Small businesses, especially those who have not been existence for very long, will often find it difficult to secure a loan. Banks are often hesitant to lend money to businesses that don’t have a lot of income and assets. They also want proof of the viability of a business and thus require that most operations, especially small ones, be in business for a certain amount of time before they are willing to hand over any money. Because of this, a small business often has few cash generating options when needs arise. One option available, but often overlooked, is invoice factoring. This is an excellent way for a small business to obtain cash.
Factoring invoices is advantageous for several reasons. It allows a company to raise money without acquiring new debt. While debt is sometimes necessary, most businesses would prefer to raise cash without borrowing money. Debt is risky, and when it can’t be paid back, assets can be repossessed. If the debt is large enough, it may even force a company out of business.
Factoring doesn’t pose these same problems. The money paid to the business selling their invoices is secured by those invoices. The work often times has already been done and the business is only waiting to receive payment.
Factoring invoices is also a very good option because it is a way for a small business to get money really fast. More often than not, when a company is in a cash crunch, they don’t have much time to figure things out. Their employees have to be compensated, there are supplies to buy and rent to be paid. These things often can’t wait, at least not for very long. Therefore, the time factor is critical. A small business will need to secure funds as soon as possible. Factoring allows them to do that. The company’s first experience with a factor may require they wait 4-7 days to get paid. However, from then on it is likely they will receive money in as little as 24 hours.

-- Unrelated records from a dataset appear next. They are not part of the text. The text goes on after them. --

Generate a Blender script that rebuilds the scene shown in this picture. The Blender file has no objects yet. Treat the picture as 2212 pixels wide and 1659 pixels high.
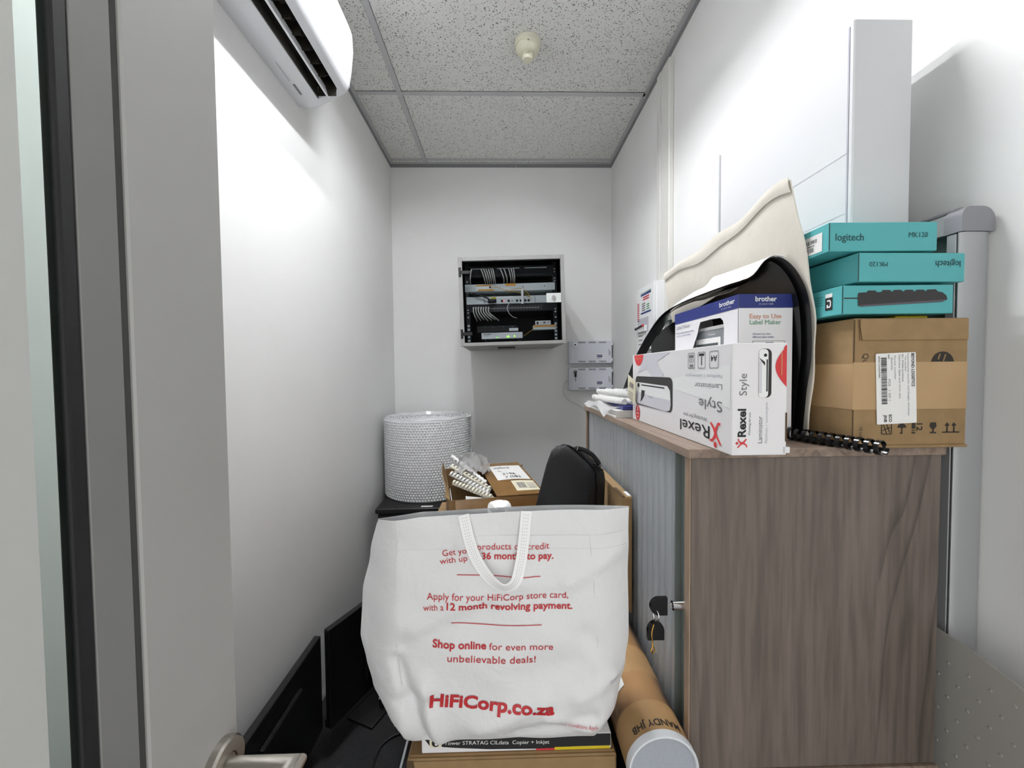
import bpy, bmesh, math, random
from mathutils import Vector, Matrix
random.seed(7)
PI = math.pi
SC = bpy.context.scene
COL = SC.collection
def rad(a): return math.radians(a)

# ------------------------------------------------------------------ camera
CAMZ = 1.40
FL = 0.066            # floor level
CE = 2.748            # ceiling level
cd = bpy.data.cameras.new('camera'); cam = bpy.data.objects.new('camera', cd); COL.objects.link(cam)
cd.sensor_fit = 'HORIZONTAL'; cd.sensor_width = 36.0; cd.lens = 36.0 * 865.3 / 2212.0
cd.clip_start = 0.02; cd.clip_end = 50
p_, y_, r_ = rad(1.898), rad(1.2588), rad(-0.552)
fw = Vector((math.sin(y_) * math.cos(p_), math.cos(y_) * math.cos(p_), -math.sin(p_)))
rt = Vector((math.cos(y_), -math.sin(y_), 0)); up = rt.cross(fw)
rt2 = rt * math.cos(r_) + up * math.sin(r_); up2 = up * math.cos(r_) - rt * math.sin(r_)
cam.matrix_world = Matrix(((rt2.x, up2.x, -fw.x, 0), (rt2.y, up2.y, -fw.y, 0), (rt2.z, up2.z, -fw.z, CAMZ), (0, 0, 0, 1)))
SC.camera = cam

# ------------------------------------------------------------------ world + exposure
wd = bpy.data.worlds.new('corridor_light'); SC.world = wd; wd.use_nodes = True
bg = wd.node_tree.nodes['Background']; bg.inputs[0].default_value = (1.0, 0.99, 0.975, 1); bg.inputs[1].default_value = 1.48
vs = SC.view_settings
vs.view_transform = 'Standard'; vs.look = 'None'; vs.gamma = 1.0; vs.use_curve_mapping = False; vs.exposure = 0.42
SC.display_settings.display_device = 'sRGB'
TUBE_POWER = 158.0      # emission of the two lamp tubes in the ceiling fitting

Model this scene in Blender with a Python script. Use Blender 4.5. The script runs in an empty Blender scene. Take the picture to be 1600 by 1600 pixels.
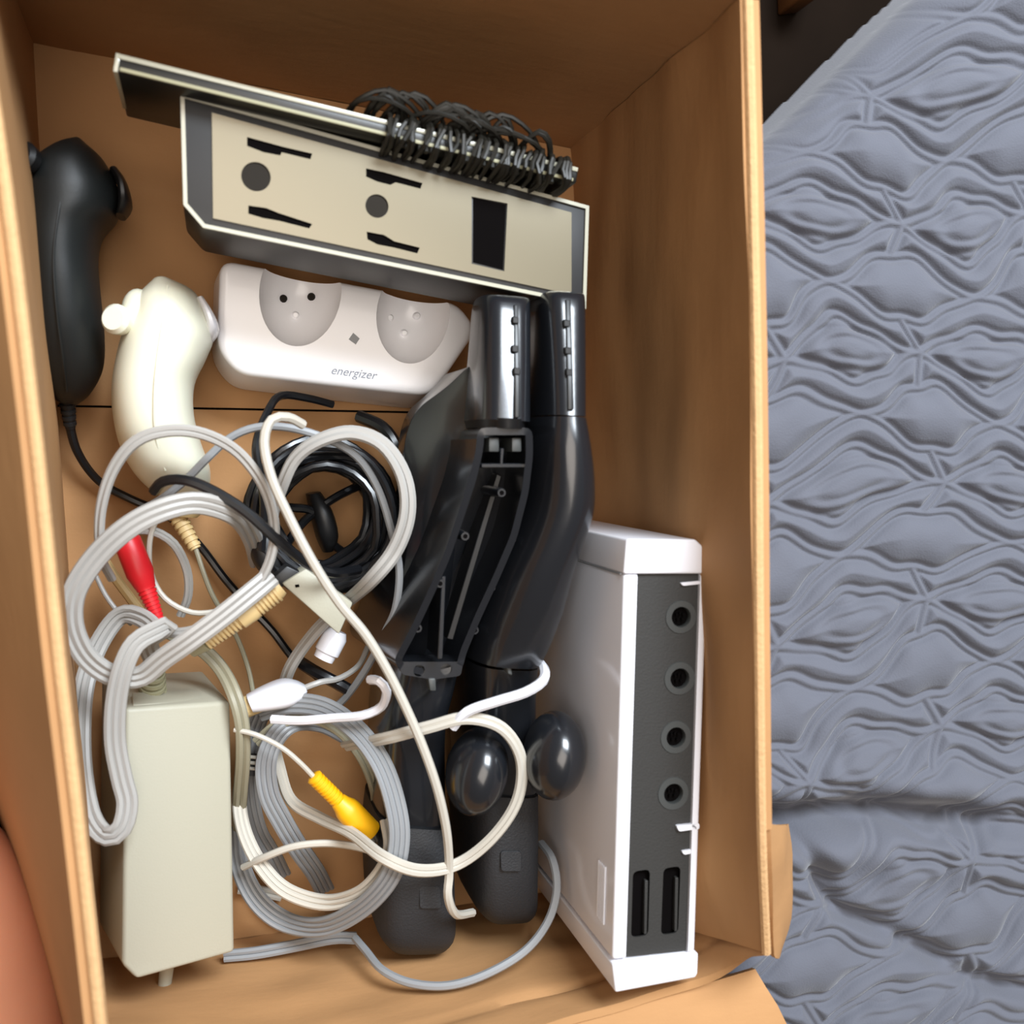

After all of the details have been arranged, the factoring process is pretty simple. A company will sell their invoices to a factor up to 90% of their value. For example, a $100,000 invoice may sell for $90,000. These monies can be used for whatever the company wants to use them for. After they have paid for the invoices, the factor will collect on the invoices. The original terms of the invoices apply. After they have collected them, the money is returned to the company they purchased them from, minus the factor’s fee. It’s as simple as that.